И всё-таки что-то поцарапало меня, когда я её читал.

Что именно? Может быть, грубость оценок и слов? Нет, конечно, грубым Борис Васильевич не был никогда, даже в том легендарном телефонном разговоре, стоившем ему аспирантуры. (Впрочем, в этой истории, всколыхнувшей когда-то весь академический Ленинград, видится воля судьбы: аспирант Тулинцев, защищающий диссертацию,это что-то из области снов, хотя бы потому, что Тулинцев не умеет защищать, он умеет нападать, такой Робин Гуд художественной критики. Или, если угодно, Дубровский.)

Тогда, может быть, просто-напросто несправедливость? Но как об этом судить, уж если ждёшь от Тулинцева неукрашенной и нетривиальной мысли?

Нет, дело не в этом, а в чём-то другом, и именно вот в чём: в одном-единственном неосторожном слове. Цитирую Тулинцева: «Здесь всё — точно (только Дживолу Юрский почему-то сыграл изумительно)…»Иначе говоря, «конъюнктурщик» и «либерал» — слова Громова, вызывающие у Тулинцева аплодисменты, но сыгравший изумительно одну-единственную роль «почему-то» — слово самого Тулинцева, вызвавшее недоумение уже у меня. То есть как это «почему-то»? Разве можно сыграть изумительно «почему-то» или «почему-то» написать изумительную повесть? Аббат Прево написал в своей жизни много нравоучительного вздора, но в истории литературы остался один-единственный небольшой роман «Манон Леско». Можно, конечно, и этот роман трактовать как ошибку, так, между прочим, считали в XVIII веке. А можно увидеть в нём прорыв в новое время, как это принято думать сейчас, и таким прорывом, если не в будущее, то в иное искусство, казался весь спектакль «Карьера Артуро Уи», поставленный Аксером на сцене товстоноговского театра.

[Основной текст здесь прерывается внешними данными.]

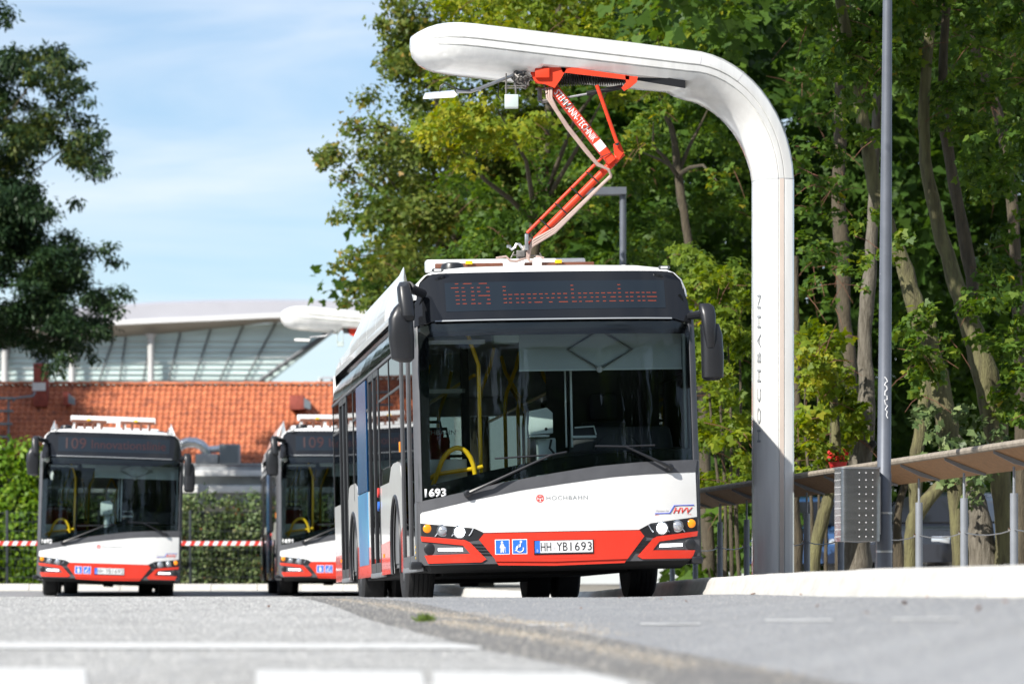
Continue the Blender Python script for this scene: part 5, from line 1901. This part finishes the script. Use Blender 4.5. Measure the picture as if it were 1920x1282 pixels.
# the wood behind, one dense mass; leaf tints mostly darkened as shade
cl = region_clumps([(1060, -80), (1980, -80), (1980, 640), (1700, 760), (1450, 820), (1240, 760), (1060, 600)], 70, 80, (50, 95), 260, rnd, -.25)
cl += region_clumps([(1150, -80), (2300, -80), (2300, 1060), (1300, 1060), (1150, 700)], 86, 90, (80, 110), 220, rnd, -.3)
cl += region_clumps([(700, 380), (1300, 380), (1300, 700), (700, 640)], 82, 86, (60, 90), 50, rnd, -.2)
cl += region_clumps([(1240, 760), (1980, 640), (1980, 930), (1240, 980)], 74, 82, (40, 70), 60, rnd, .05)
cl += region_clumps([(1280, 960), (2300, 880), (2300, 1090), (1280, 1100)], 76, 84, (40, 60), 125, rnd, -.1)
cl += region_clumps([(1260, 880), (1520, 880), (1520, 1090), (1260, 1100)], 60, 66, (24, 40), 60, rnd, -.1)
w = leaf_part('distant_wood', cl, .22, 'maple', 'maple_leaf', None, lai=1.9, tint=(0, .55))
tag(w, 'shaded mass of trees deep behind the railing', 'wood', kind='stuff')
# treetops above the frame that keep the wood in shade
cl = []
for i in range(190):
    cl.append((Vector((rnd.uniform(1.5, 17), rnd.uniform(47, 74), rnd.uniform(8.2, 15))), rnd.uniform(.7, 1.2), rnd.uniform(.7, 1.2), rnd.uniform(.5, .8), -.1))
for i in range(150):
    y_ = rnd.uniform(40.5, 49)
    cl.append((Vector((rnd.uniform(.9, 9.5), y_, rnd.uniform(1.2 + y_ * .153, 10.5))), rnd.uniform(.4, .8), rnd.uniform(.4, .8), rnd.uniform(.25, .5), -.1))
for i in range(9):  # loose clumps added unseen over the road, to dapple the lamp post
    cl.append((Vector((rnd.uniform(-1.0, .9), rnd.uniform(26, 30), rnd.uniform(6.0, 7.6))), rnd.uniform(.15, .3), rnd.uniform(.15, .3), rnd.uniform(.1, .2), 0))
w = leaf_part('treetops', cl, .22, 'maple', 'maple_leaf', None, lai=1.5, tint=(0, .6))
tag(w, 'treetops of the wood above the railing, with loose clumps added to shade the lamp post', 'wood', kind='stuff')
# wood on the far side of the stop, behind the photographer; the windscreens mirror it
cl = []
for i in range(520):
    x_ = rnd.uniform(-60, 80)
    h_ = 21 + 4 * math.sin(x_ * .23) + 2 * math.sin(x_ * .71)
    z_ = rnd.uniform(0, 1) * h_
    cl.append((Vector((x_, -28 + rnd.uniform(-4, 4), z_)), rnd.uniform(2.2, 3.6), 2.5, rnd.uniform(1.6, 2.6), -.1))
w = leaf_part('opposite_wood', cl, 1.0, 'maple', 'maple_leaf', None, lai=3.0, tint=(0, .6))
tag(w, 'row of trees mirrored in the bus windscreens', 'wood', kind='stuff')

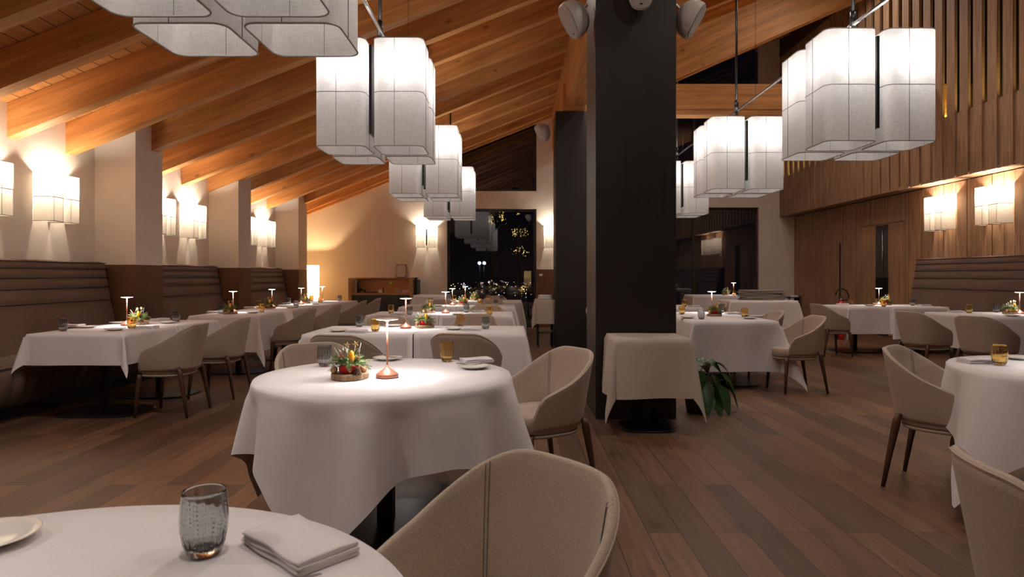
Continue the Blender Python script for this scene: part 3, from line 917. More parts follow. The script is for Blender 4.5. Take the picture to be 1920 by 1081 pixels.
def cloth_round(cx, cy_, R, S, th0, label, seed, z=.75, mat=None, folds=9, amp=.05, corner_flare=.10):
    rnd = random.Random(seed)
    NT = 240; m_ = MB(); rings = []
    ph = [rnd.uniform(0, 6.28) for _ in range(4)]
    th0 = math.radians(th0)
    for kk in range(8):
        rr = R * kk / 7 if kk else .001
        rings.append([(cx + rr * math.cos(2 * PI * j / NT), cy_ + rr * math.sin(2 * PI * j / NT), z + (0 if kk < 7 else -.001)) for j in range(NT)])
    ND = 26
    for kk in range(1, ND + 1):
        r = []
        for j in range(NT):
            th = 2 * PI * j / NT; q = th - th0
            rm = S / max(abs(math.cos(q)), abs(math.sin(q)))
            rm = min(rm, S * 1.40)
            d = (rm - R) * kk / ND
            dd = min(d, 10)
            cr = abs(math.cos(2 * q)) 
            cornr = (1 - cr) ** 1.5            # 1 at the corners of the square
            u = min(1, d / .10); u = u * u * (3 - 2 * u)
            w_ = math.sin(folds * th + ph[0] + .8 * math.sin(2 * th + ph[1])) + .45 * math.sin((folds * 2 - 3) * th + ph[2])
            rad = R + .007 + .10 * d + corner_flare * cornr * d * 1.5 + amp * (d ** .8) * w_ * u
            tw = .05 * d * math.sin(5 * th + ph[3])
            zz = z - .004 - d * .985 if d > .012 else z - .002 - d * .6
            r.append((cx + rad * math.cos(th + tw), cy_ + rad * math.sin(th + tw), zz))
        rings.append(r)
    m_.loft(rings, True, False, False, True)
    o = m_.build('tablecloth', mat or M['cloth'])
    return tag(o, label, 'tablecloth')
def table_round(cx, cy_, R, label, z=.742):
    t = thing('round_table', label, 'table', (cx, cy_, 0))
    MB().lathe([(R - .012, z - .028), (R - .006, z - .02), (R - .006, z)], 64).build('tabletop', M['oakwarm'], t)
    MB().box(-.038, .038, -.038, .038, .016, z - .028).build('pedestal', M['black'], t)
    k = 40
    MB().loft([superell(.33, .33, 3, k, z=0), superell(.33, .33, 3, k, z=.010), superell(.32, .32, 3, k, z=.016)], smooth=False).build('base_plate', M['black'], t)
    return t
table_round(-.73, .754, .615, 'round table under the white cloth nearest the camera')
cloth_round(-.73, .754, .62, .95, 20, 'white round-hanging cloth filling the bottom left corner of the photo', 2, folds=8)
table_round(-.645, 3.2, .615, 'central round table on a square black pedestal under white linen')
cloth_round(-.645, 3.2, .62, .93, -102 + 45, 'long white linen cloth draped in folds over the central round table', 11, folds=9, amp=.085)
table_round(3.01, 3.35, .615, 'round table cut by the right edge of the photo')
cloth_round(3.01, 3.35, .62, .93, 55, 'white linen cloth hanging in folds at the right edge of the photo', 5, folds=9, amp=.05)
# first long centre table = two tables
def rect_set(parts, tname, cname, z=.75, base=(.37, .28), flare=.17):
    for i, (x0, x1, y0, y1, dr, lt, lc) in enumerate(parts):
        table_rect(x0, x1, y0, y1, lt, base=base, z=z - .008)
        cloth_rect(x0, x1, y0, y1, dr, lc, seed=int(abs(x0 * 100) + y0 * 10) + i, z=z, flare=flare)
D = .50
rect_set([(-1.80, -.865, 5.40, 6.30, (D, 0, D, D), 'table under the first long centre cloth, lamp half', 'white cloth on the lamp half of the first long centre table'),
          (-.86, .085, 5.43, 6.32, (0, D, D, D), 'table under the first long centre cloth, aisle half', 'white cloth on the aisle half of the first long centre table')], '', '')
rect_set([(-1.86, -.95, 7.95, 8.85, (D, 0, D, D), 'table of the second centre row, sideboard half', 'white cloth over the sideboard half of the second centre table'),
          (-.945, -.04, 7.95, 8.85, (0, D, D, D), 'table of the second centre row, pillar half', 'white cloth over the pillar half of the second centre table')], '', '')
rect_set([(-1.84, -.93, 10.1, 11.0, (D, 0, D, D), 'table of the third centre row, sideboard half', 'white cloth over the sideboard half of the third centre table'),
          (-.925, -.01, 10.1, 11.0, (0, D, D, D), 'table of the third centre row, pillar half', 'white cloth over the pillar half of the third centre table')], '', '')
rect_set([(-1.40, .12, 12.25, 13.15, (D, .35, D, D), 'long table nearest the tall dark window', 'white cloth on the centre table nearest the tall dark window')], '', '')
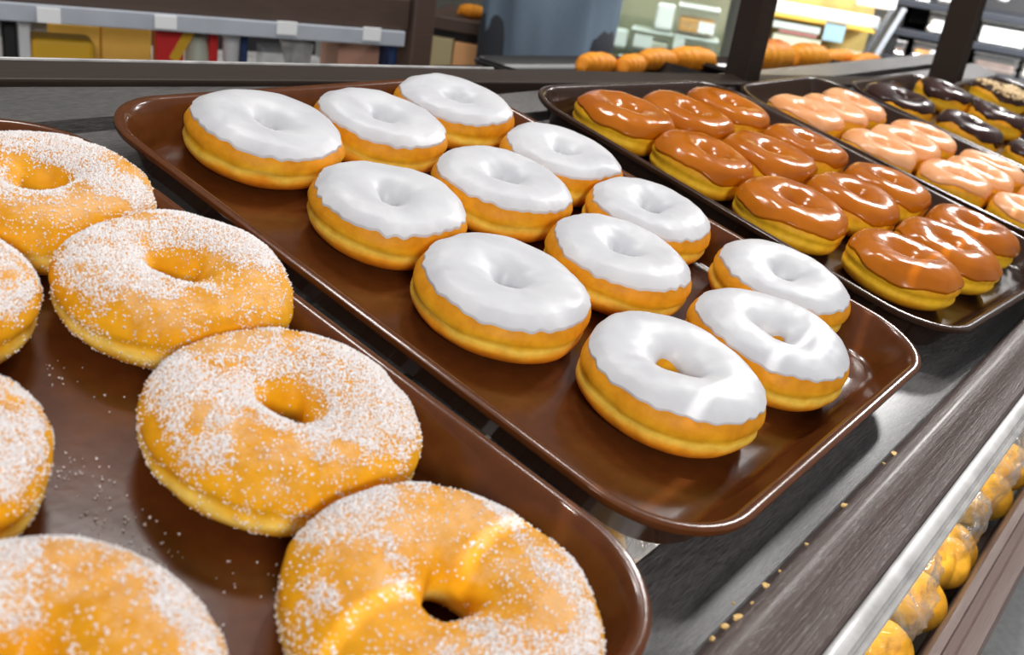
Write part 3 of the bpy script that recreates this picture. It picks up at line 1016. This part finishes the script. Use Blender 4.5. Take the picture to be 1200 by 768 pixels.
# ------------------------------------------------------------------ left rear display with packed goods
plL = Plane(-24, 250, 35, 1.7)
base = plL.hit(250, 35)
rootL = thing('rear_display', 'dark wooden shelf unit with grey price channel behind the donut case', 'display unit', at_world(Vector((base.x, base.y, 0)), plL.yaw))
relL = rootL.matrix_world.inverted()
zb0 = plL.hit(240, 20).z          # underside of beam
zb1 = zb0 + 0.055
h0 = plL.hit(240, 100, 0.0).z
xl = relL @ plL.hit(-160, 30)
xr = relL @ plL.hit(478, 45)
box('beam', xl.x, xr.x, 0.0, 0.045, zb0, zb1, M['case_brown'], rootL, 0.003)
box('upper_board', xl.x, xr.x, 0.045, 0.16, zb1 - 0.02, zb1, M['case'], rootL, 0.002)
chl = box('price_channel', xl.x, xr.x - 0.01, -0.012, -0.002, zb0 - 0.024, zb0 + 0.002, M['channel_grey'], rootL, 0.002)
box('lower_board', xl.x, xr.x, 0.0, 0.5, h0 - 0.05, h0 - 0.03, M['channel'], rootL, 0.002)
box('back_panel', xl.x, xr.x, 0.5, 0.515, 0.0, zb1 + 0.4, M['black'], rootL, 0.002)
b, w, h = plL.rect(480, 505, 0, 70)
pr = relL @ b
box('post', pr.x - w / 2, pr.x + w / 2, -0.015, 0.05, 0.0, 1.9, M['case_brown'], rootL, 0.003)
box('base_panel', xl.x, pr.x, 0.02, 0.05, 0.0, h0 - 0.05, M['case'], rootL, 0.002)
for (x0, x1, y0, y1) in ((43, 71, 9, 27), (181, 207, 18, 34), (324, 348, 25, 41), (425, 446, 32, 48)):
    b, w, h = plL.rect(x0, x1, y0, y1, -0.014)
    q = relL @ b
    box('price_tag', q.x - w / 2, q.x + w / 2, -0.0165, -0.0135, q.z, q.z + h, M['paper'], chl, 0.0008)
zsh = h0 - 0.03


def on_left(name, x0, x1, y0, depth, mat, back, label, cat, bev=0.003, group=None):
    b, w, h = plL.rect(x0, x1, y0, 66, back)
    o = box(name, -w / 2, w / 2, 0, depth, 0, b.z + h - zsh, mat, None, bev)
    o.matrix_world = at_world(Vector((b.x, b.y, zsh)), plL.yaw)
    return tag(o, label, cat, group)


on_left('carton', 55, 118, 28, 0.12, M['gold'], 0.20, 'golden yellow carton at the left on the rear display shelf', 'carton')
on_left('carton', 119, 178, 30, 0.12, M['gold'], 0.20, 'golden yellow carton right of its twin on the rear display', 'carton')
on_left('pastry_sack', 37, 112, 47, 0.07, M['yellow'], 0.06, 'flat amber yellow pack lying in front of the golden cartons', 'pack', 0.008)
o = on_left('white_box', 22, 36, 24, 0.05, M['paper'], 0.06, 'white box standing at the left end of the rear display', 'box')
on_left('white_box', 37, 56, 24, 0.05, M['paper'], 0.14, 'white box touching the golden carton on the rear display', 'box')
on_left('white_box', -30, 1, 26, 0.05, M['paper'], 0.06, 'white box cut by the upper left photo edge', 'box')
on_left('dark_canister', 3, 20, 26, 0.04, M['black'], 0.1, 'dark canister between the white boxes at the photo edge', 'canister')
# red and yellow pack leaning
b, w, h = plL.rect(183, 216, 35, 64, 0.08)
root = thing('snack_pack', 'red pack with a yellow diagonal band beside the golden cartons', 'pack', at_world(Vector((b.x, b.y, zsh)), plL.yaw))
box('pack_body', -w / 2, w / 2, 0, 0.035, 0, b.z + h - zsh, M['red'], root, 0.004)
o = box('yellow_band', -0.008, 0.008, -0.0022, -0.0004, 0.035, 0.095, M['yellow'], root, 0.0005)
o.matrix_local = Matrix.Translation((-0.012, 0, 0.022)) @ Matrix.Rotation(0.5, 4, 'Y')


def lathe(name, prof, mat, parent=None, n=28):
    V, Fc = [], []
    for (r, z) in prof:
        for j in range(n):
            a = 2 * math.pi * j / n
            V.append((r * math.cos(a), r * math.sin(a), z))
    for i in range(len(prof) - 1):
        for j in range(n):
            Fc.append((i * n + j, i * n + (j + 1) % n, (i + 1) * n + (j + 1) % n, (i + 1) * n + j))
    Fc.append(list(range(n))[::-1])
    Fc.append([(len(prof) - 1) * n + j for j in range(n)])
    return mesh_obj(name, V, Fc, mat, parent, True)


b, w, h = plL.rect(217, 246, 39, 64, 0.12)
r = w / 2
hh = b.z + h - zsh
o = lathe('round_pot', [(r * 0.7, 0), (r, hh * 0.25), (r * 1.02, hh * 0.6), (r * 0.75, hh * 0.92), (r * 0.5, hh)], M['pale_green'])
o.matrix_world = at_world(Vector((b.x, b.y, zsh)))
tag(o, 'pale green round pot beside the red pack on rear display', 'pot')
on_left('red_white_pack', 246, 256, 37, 0.02, M['red'], 0.10, 'narrow red pack right of the pale green pot', 'pack')
b, w, h = plL.rect(261, 281, 38, 64, 0.10)
r = w / 2; hh = b.z + h - zsh
o = lathe('white_cup', [(r * 0.8, 0), (r, hh * 0.9), (r * 1.06, hh * 0.93), (r * 1.06, hh)], M['paper'])
o.matrix_world = at_world(Vector((b.x, b.y, zsh)))
tag(o, 'upright white cup in the middle of the rear display shelf', 'cup')
on_left('navy_carton', 282, 291, 40, 0.05, M['navy'], 0.10, 'narrow navy carton right of the white cup', 'carton')


def bracket(px0, py0, px1, py1, px2, py2, back, label, name='wire_bracket'):
    pts = [plL.hit(*p, back) for p in ((px0, py0), (px1, py1), (px2, py2))]
    bm = bmesh.new()
    o0 = pts[0]
    for a, b2 in ((pts[0], pts[1]), (pts[1], pts[2])):
        d = (b2 - a)
        L = d.length
        r = bmesh.ops.create_cube(bm, size=1)
        q = d.to_track_quat('X', 'Z').to_matrix().to_4x4()
        mm = Matrix.Translation((a + b2) / 2 - o0) @ q @ Matrix.Diagonal((L + 0.006, 0.012, 0.008, 1))
        bmesh.ops.transform(bm, matrix=mm, verts=r['verts'])
    o = bm_obj(name, bm, M['channel'], None)
    o.matrix_world = Matrix.Translation(o0)
    return tag(o, label, 'bracket')


def prism(name, pl, quad, depth, mat, back, z_floor=None):
    """box-like solid whose front outline is the seen quad"""
    P = [pl.hit(x, y, back) for (x, y) in quad]
    if z_floor is not None:
        for k in (2, 3):
            P[k] = Vector((P[k].x, P[k].y, z_floor))
    o0 = P[3].copy()
    V = [tuple(p - o0) for p in P] + [tuple(p - o0 + pl.n * depth) for p in P]
    Fc = [(0, 1, 2, 3)[::-1], (4, 5, 6, 7), (0, 4, 5, 1)[::-1], (1, 5, 6, 2)[::-1], (2, 6, 7, 3)[::-1], (3, 7, 4, 0)[::-1]]
    o = mesh_obj(name, V, Fc, mat, None, False)
    o.matrix_world = Matrix.Translation(o0)
    return o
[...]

А спектакль «Горе от ума» ставил, между прочим, не Юрский, а Товстоногов, но этот разговор может завести нас далеко, тем более, что я считаю, что «Горе от ума» восприняли поверхностно и по существу недооценили в Ленинграде. Пушкинские слова «чёрт меня догадал…» сбили с толку очень многих. Когда-нибудь я поясню, что имею в виду, а сейчас надо вернуться к Юрскому, актёру — как думает Тулинцев — одной роли. Даже если это так (а, на мой взгляд, это не так), судить о Юрском следует «исходя из неё», и уж вовсе не следует прилагать к актёру внетеатральные категории, не объясняющие его искусства.

Либерал Юрский? Что это значит применительно к Юрскому — не пойму. Либерал Качалов — понятно, либерал Гилгуд — понятно, либерал Рейнхардт — тоже в. общем можно понять. Все они поднялись на гребне общеевропейского либерализма. Они были прекрасны и прекраснодушны и верили в то, что слово на театре может победить зло в жизни, может победить смерть. Верил ли в это Юрский, выдающийся, несравненный чтец, подлинный мастер художественного слова? Конечно же нет, хотя считал своим долгом читать, произносить со сцены слова — в этом драматизм его карьеры, его чтецких программ, и не удивительно, что его всегда влёк театр Ионеско. Но он любил носить на эстраде бабочку, любил театральную элегантность и блеск, вероятно поэтому «ленинградские затворники» видели в нём чужого.

Что же касается самого слова «либерализм», то оно меня не пугает. Может быть, уместно вспомнить, что в качестве единственной альтернативы ему Александр Блок, первый из питерских затворников, повторил слово Владимира Соловьёва: «панмонголизм». Всё это сейчас не менее актуально, чем тогда, когда Блок писал «Скифов», и тогда , когда он умирал в своей квартире на Пряжке. Панмонголизм с раскосыми и жадными очами уже за холмом. Не думаю, что, покончив с либералами, панмонголизм предложит кому-нибудь из нас какой-либо заманчивый пост — не то чтобы министра культуры, но хотя бы министра по делам Шостаковича.